> _Problem requirements_:
Print nothing but the lines from the start of the listing below through the line that contains "return m, nt, b". Do not include the pictures.
++++ Raw data ++++
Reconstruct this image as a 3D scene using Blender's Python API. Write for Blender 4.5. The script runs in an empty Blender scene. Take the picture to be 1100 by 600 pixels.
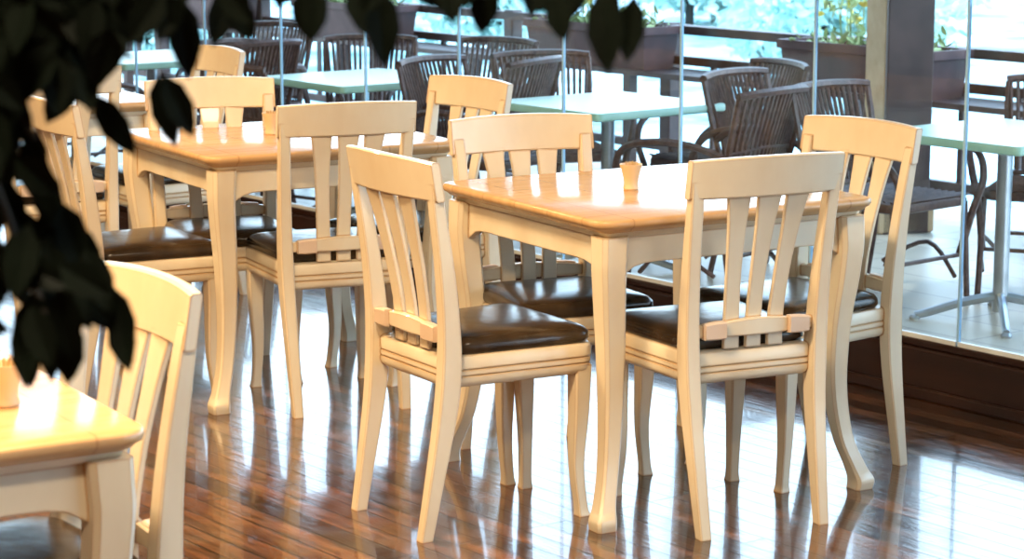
import bpy, math, random
from math import sin, cos, pi, radians
from mathutils import Vector, Matrix
random.seed(7)
S = bpy.context.scene
S.view_settings.view_transform = 'Standard'
S.view_settings.look = 'None'

# ------------------------------------------------------------------ materials
def newmat(name):
    m = bpy.data.materials.new(name); m.use_nodes = True
    nt = m.node_tree; b = nt.nodes['Principled BSDF']
    return m, nt, b

def mat(name, c1, c2=None, rough=0.5, scale=8, stretch=(1,1,1), bump=0.0, metal=0.0, coat=0.0, spec=0.5, detail=4):
    m, nt, b = newmat(name)
    c2 = c2 or c1
    tc = nt.nodes.new('ShaderNodeTexCoord'); mp = nt.nodes.new('ShaderNodeMapping')
    mp.inputs['Scale'].default_value = stretch
    n = nt.nodes.new('ShaderNodeTexNoise'); n.inputs['Scale'].default_value = scale; n.inputs['Detail'].default_value = detail
    r = nt.nodes.new('ShaderNodeValToRGB')
    r.color_ramp.elements[0].position = .35; r.color_ramp.elements[1].position = .65
    r.color_ramp.elements[0].color = (*c1, 1); r.color_ramp.elements[1].color = (*c2, 1)
    L = nt.links.new
    L(tc.outputs['Object'], mp.inputs[0]); L(mp.outputs[0], n.inputs['Vector']); L(n.outputs['Fac'], r.inputs[0]); L(r.outputs[0], b.inputs['Base Color'])
    b.inputs['Roughness'].default_value = rough; b.inputs['Metallic'].default_value = metal
    b.inputs['Coat Weight'].default_value = coat; b.inputs['Specular IOR Level'].default_value = spec
    if bump:
        bp = nt.nodes.new('ShaderNodeBump'); bp.inputs['Strength'].default_value = bump; bp.inputs['Distance'].default_value = .01
        L(n.outputs['Fac'], bp.inputs['Height']); L(bp.outputs[0], b.inputs['Normal'])
    return m

def m_cream():
    m, nt, b = newmat('worn_cream_paint'); L = nt.links.new
    tc = nt.nodes.new('ShaderNodeTexCoord'); mp = nt.nodes.new('ShaderNodeMapping'); mp.inputs['Scale'].default_value=(1,1,.5)
    n = nt.nodes.new('ShaderNodeTexNoise'); n.inputs['Scale'].default_value=6; n.inputs['Detail'].default_value=5; n.inputs['Roughness'].default_value=.5
    r = nt.nodes.new('ShaderNodeValToRGB'); e=r.color_ramp.elements
    e[0].position=.34; e[0].color=(.75,.62,.45,1); e[1].position=.60; e[1].color=(.83,.73,.57,1)
    L(tc.outputs['Object'],mp.inputs[0]); L(mp.outputs[0],n.inputs['Vector']); L(n.outputs['Fac'],r.inputs[0])
    bv = nt.nodes.new('ShaderNodeBevel'); bv.samples=6; bv.inputs['Radius'].default_value=.008
    ge = nt.nodes.new('ShaderNodeNewGeometry'); dt = nt.nodes.new('ShaderNodeVectorMath'); dt.operation='DOT_PRODUCT'
    L(bv.outputs[0],dt.inputs[0]); L(ge.outputs['Normal'],dt.inputs[1])
    mr = nt.nodes.new('ShaderNodeMapRange'); mr.inputs['From Min'].default_value=.985; mr.inputs['From Max'].default_value=.84; mr.inputs['To Min'].default_value=0; mr.inputs['To Max'].default_value=.85
    L(dt.outputs['Value'],mr.inputs[0])
    mx = nt.nodes.new('ShaderNodeMix'); mx.data_type='RGBA'; mx.inputs[7].default_value=(.50,.28,.12,1)
    L(mr.outputs[0],mx.inputs[0]); L(r.outputs[0],mx.inputs[6]); L(mx.outputs[2],b.inputs['Base Color'])
    b.inputs['Roughness'].default_value=.34; b.inputs['Coat Weight'].default_value=.25
    return m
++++
> _Exercise answer_:
Reconstruct this image as a 3D scene using Blender's Python API. Write for Blender 4.5. The script runs in an empty Blender scene. Take the picture to be 1100 by 600 pixels.
import bpy, math, random
from math import sin, cos, pi, radians
from mathutils import Vector, Matrix
random.seed(7)
S = bpy.context.scene
S.view_settings.view_transform = 'Standard'
S.view_settings.look = 'None'

# ------------------------------------------------------------------ materials
def newmat(name):
    m = bpy.data.materials.new(name); m.use_nodes = True
    nt = m.node_tree; b = nt.nodes['Principled BSDF']
    return m, nt, b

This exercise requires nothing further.